Calculating compound interest with Python 3

Calculating compound interest with Python - exitcode 0
Compound stonks only go up!

I have a growing interest in finance and analytics, so it felt like a great idea to start creating my own set of financial tools with Python. This article will explain how I created a simple but effective script for calculating compound interest with Python. I wrote this in Python 3 (as all new Python projects should be from now onwards), but the library dependencies are very lightweight, making this something that could easily be re-written from Python 2.

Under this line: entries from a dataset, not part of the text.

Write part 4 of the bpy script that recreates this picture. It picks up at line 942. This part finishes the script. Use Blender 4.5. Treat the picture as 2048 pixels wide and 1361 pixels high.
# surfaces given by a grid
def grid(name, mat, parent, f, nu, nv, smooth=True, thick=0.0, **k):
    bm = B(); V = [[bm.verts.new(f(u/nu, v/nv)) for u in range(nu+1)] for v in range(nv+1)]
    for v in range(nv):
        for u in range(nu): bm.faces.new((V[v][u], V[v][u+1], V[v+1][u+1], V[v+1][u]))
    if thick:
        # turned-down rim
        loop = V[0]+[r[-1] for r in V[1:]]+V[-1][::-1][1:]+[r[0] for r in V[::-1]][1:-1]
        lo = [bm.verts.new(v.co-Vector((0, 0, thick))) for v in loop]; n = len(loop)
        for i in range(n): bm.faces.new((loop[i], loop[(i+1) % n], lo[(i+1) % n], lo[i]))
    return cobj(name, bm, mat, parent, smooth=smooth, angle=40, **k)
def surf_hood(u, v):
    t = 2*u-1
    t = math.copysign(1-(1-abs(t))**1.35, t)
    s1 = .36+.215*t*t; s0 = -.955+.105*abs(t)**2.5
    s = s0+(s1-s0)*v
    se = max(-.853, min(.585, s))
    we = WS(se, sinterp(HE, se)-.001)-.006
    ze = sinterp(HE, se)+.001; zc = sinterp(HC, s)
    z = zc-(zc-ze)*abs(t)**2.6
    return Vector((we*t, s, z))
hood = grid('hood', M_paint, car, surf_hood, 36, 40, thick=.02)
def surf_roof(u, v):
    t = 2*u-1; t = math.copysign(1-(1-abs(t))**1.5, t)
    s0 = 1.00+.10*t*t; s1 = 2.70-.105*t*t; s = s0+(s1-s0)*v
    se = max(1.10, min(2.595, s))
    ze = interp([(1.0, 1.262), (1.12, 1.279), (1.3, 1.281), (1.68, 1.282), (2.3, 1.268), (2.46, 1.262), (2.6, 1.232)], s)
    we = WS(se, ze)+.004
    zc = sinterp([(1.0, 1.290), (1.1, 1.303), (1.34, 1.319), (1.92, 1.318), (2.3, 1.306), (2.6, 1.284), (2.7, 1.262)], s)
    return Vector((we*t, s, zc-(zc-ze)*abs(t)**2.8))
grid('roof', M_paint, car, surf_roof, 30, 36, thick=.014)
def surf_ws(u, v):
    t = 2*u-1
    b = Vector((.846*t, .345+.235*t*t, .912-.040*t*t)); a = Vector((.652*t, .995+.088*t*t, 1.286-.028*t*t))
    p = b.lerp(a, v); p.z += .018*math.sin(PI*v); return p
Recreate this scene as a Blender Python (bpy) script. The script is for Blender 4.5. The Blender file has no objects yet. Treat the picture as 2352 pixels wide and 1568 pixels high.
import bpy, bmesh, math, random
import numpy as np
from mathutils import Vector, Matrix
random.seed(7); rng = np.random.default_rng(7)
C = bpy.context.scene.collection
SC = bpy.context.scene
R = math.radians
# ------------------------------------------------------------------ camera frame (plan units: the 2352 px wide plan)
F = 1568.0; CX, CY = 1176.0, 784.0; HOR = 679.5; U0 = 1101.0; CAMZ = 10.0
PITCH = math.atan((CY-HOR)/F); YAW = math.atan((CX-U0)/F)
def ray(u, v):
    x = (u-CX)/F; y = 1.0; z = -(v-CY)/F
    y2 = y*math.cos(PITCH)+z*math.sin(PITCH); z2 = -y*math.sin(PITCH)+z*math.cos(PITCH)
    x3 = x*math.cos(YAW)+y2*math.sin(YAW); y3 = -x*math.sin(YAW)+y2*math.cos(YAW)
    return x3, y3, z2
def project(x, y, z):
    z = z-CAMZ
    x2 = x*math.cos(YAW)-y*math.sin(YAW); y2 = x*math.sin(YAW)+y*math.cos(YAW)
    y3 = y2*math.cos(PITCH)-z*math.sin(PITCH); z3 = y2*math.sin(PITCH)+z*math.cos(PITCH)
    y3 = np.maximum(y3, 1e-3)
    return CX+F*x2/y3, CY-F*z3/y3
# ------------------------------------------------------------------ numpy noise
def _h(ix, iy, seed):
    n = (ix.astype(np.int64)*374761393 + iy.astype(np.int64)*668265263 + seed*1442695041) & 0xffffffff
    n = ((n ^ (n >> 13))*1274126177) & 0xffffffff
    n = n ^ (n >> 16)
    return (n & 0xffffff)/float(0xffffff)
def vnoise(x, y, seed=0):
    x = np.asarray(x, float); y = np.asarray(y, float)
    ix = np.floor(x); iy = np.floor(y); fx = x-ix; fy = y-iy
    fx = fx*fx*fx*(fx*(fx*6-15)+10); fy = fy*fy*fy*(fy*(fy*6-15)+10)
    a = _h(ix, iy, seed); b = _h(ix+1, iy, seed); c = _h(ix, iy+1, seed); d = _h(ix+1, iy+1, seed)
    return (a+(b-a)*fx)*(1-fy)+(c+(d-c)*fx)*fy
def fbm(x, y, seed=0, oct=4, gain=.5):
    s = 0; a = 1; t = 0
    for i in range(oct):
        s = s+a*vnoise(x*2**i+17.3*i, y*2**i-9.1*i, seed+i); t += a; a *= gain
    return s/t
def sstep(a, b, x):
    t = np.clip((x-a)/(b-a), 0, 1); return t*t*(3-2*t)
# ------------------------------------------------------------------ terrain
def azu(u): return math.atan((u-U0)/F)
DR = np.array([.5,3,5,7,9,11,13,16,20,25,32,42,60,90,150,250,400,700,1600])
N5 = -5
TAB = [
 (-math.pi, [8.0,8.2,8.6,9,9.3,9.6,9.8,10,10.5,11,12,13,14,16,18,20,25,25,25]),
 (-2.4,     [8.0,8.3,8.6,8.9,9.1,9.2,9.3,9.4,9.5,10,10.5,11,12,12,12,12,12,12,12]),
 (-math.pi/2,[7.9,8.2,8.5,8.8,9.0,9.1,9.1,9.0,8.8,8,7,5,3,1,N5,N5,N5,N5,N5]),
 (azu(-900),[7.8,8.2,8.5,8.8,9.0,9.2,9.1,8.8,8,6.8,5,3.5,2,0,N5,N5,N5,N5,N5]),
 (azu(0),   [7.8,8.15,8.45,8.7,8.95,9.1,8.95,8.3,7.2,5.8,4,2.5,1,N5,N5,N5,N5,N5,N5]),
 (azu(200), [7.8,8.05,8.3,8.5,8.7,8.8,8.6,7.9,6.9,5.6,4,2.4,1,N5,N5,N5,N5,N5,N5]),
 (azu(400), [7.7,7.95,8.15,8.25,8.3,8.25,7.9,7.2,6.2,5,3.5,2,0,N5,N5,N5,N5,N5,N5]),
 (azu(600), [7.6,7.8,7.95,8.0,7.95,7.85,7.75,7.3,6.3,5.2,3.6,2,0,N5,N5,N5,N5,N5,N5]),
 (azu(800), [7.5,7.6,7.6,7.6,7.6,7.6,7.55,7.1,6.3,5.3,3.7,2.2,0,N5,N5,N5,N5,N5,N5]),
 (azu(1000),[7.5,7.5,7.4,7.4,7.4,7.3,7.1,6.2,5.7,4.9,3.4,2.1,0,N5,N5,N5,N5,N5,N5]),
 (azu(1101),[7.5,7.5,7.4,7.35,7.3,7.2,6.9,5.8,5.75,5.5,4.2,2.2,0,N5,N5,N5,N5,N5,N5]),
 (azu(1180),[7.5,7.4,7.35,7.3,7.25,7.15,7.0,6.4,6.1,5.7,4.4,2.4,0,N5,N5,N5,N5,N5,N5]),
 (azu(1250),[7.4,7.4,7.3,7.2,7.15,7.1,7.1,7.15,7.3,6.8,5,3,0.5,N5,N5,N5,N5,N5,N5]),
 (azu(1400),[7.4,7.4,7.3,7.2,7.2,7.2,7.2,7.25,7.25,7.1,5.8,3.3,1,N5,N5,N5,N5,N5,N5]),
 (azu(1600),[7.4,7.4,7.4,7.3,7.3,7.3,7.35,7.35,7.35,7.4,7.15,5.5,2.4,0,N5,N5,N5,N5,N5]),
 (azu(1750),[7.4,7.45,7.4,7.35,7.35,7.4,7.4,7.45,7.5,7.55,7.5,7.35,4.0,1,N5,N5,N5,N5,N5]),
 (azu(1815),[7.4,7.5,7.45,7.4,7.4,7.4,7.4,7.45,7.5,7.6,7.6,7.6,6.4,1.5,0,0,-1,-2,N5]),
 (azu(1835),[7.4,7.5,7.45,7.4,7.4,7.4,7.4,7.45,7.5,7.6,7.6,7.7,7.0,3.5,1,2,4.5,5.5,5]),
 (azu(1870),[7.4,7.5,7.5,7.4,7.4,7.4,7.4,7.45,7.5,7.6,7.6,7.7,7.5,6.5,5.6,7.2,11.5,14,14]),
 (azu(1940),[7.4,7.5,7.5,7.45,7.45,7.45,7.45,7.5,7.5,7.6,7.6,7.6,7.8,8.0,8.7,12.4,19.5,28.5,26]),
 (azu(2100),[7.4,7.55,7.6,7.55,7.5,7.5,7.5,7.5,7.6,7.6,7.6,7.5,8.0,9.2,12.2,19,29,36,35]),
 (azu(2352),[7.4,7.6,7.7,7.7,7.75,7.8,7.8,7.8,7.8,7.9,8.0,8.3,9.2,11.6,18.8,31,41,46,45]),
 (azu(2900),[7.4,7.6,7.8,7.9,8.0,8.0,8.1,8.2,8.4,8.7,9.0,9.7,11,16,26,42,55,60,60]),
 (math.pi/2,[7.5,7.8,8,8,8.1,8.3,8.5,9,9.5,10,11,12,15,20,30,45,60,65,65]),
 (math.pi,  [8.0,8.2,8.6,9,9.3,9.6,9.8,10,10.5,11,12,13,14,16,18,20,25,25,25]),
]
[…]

Calculating Compound Interest

This small programming challenge hinges on the mathematics behind compound interest. If you don’t already have a clear understanding of how compound interest is calculated vs ‘simple’ interest, I would recommend starting here:
https://www.mathsisfun.com/money/interest.html

Essentially we need to take the following logic and create it in Python:

With compounding, we work out the interest for the first period, add it to the total, and then calculate the interest for the next period, and so on

The Code

import math

def func_invest(input1, input2):
    output = input1 + input2
    return output


def func_interest(input1, input2):
    rate = input2 / 100
    interest = input1 * rate
    output = input1 + interest
    return output


def func_pl_calc(input1, input2, input3):
    output = (input1 - input2) - input3
    return output


def func_round(input, decimals=2):
    multiplier = 10 ** decimals
    return math.floor(input*multiplier + 0.5) / multiplier


def func_main():
    currency = "£" #change to suit
    monthly_invest = 10 #change to suit
    total_invested = 0
    starting_portfolio = 10000 #change to suit
    total_portfolio = starting_portfolio
    cur_month = 1
    investment_period = 120 #(months) change to suit
    interest_period = 12 #(months) change to suit
    interest_percent = 5 #(%) change to suit

    print("-------------\nInterest rate during investment period: {}%".format(interest_percent))
    print("Month investment amount: {}{}".format(currency, monthly_invest))
    print("Starting balance: {:.2f}\n-------------".format(starting_portfolio))

    while cur_month <= investment_period:
        #investment math
        total_invested = func_invest(total_invested, monthly_invest)
        total_portfolio = total_portfolio + monthly_invest

        #check if interest payment due on balance
        if cur_month % interest_period == 0:
            total_portfolio = func_interest(total_portfolio, interest_percent)
            total_portfolio = func_round(total_portfolio)

        #increment investment period
        cur_month = cur_month + 1

    print("Total amount invested at end of period: {}{:.2f}".format(currency, total_invested))
    print("Interest value during investment period ({:.0f} year[s]): {}{:.2f}".format(investment_period / 12, currency, func_pl_calc(total_portfolio, total_invested, starting_portfolio)))
    print("\nPortfolio Value at end of period: {}{:.2f}\n-------------".format(currency, total_portfolio))

if __name__ == '__main__':
    func_main()

Also available on GitHub: https://github.com/Tombo1001/Py-Compound/

Some of my functions are incredibly basic and completely unnecessary, but I find that it helps to remove the mathematics from the main logic of the script. Feel free to consolidate these into the main function.

The Outcome

With the code above you should get the following output, noting that interest is calculated at the end of each interest period:

Starting with the current variables defined in the GitHub repository

Changing when interest is calculated (before or after the monthly investment), impacts the end portfolio value.

It is possible to realise our compounded interest with a graph, showing that our interest gains increase over time as our portfolio value increases:

The Next Steps

Now that we have some basic code to calculate compound interest, here are some great next steps for this project:

  • Create a Python Django web app and publish the tool for everyone on the internet to use.
  • Integrate variable interest rates during the investment period.
  • Create graphs of the data as seen above using the popular Matplotlib library.

Perhaps you will see all over the above in a post here sooner or later!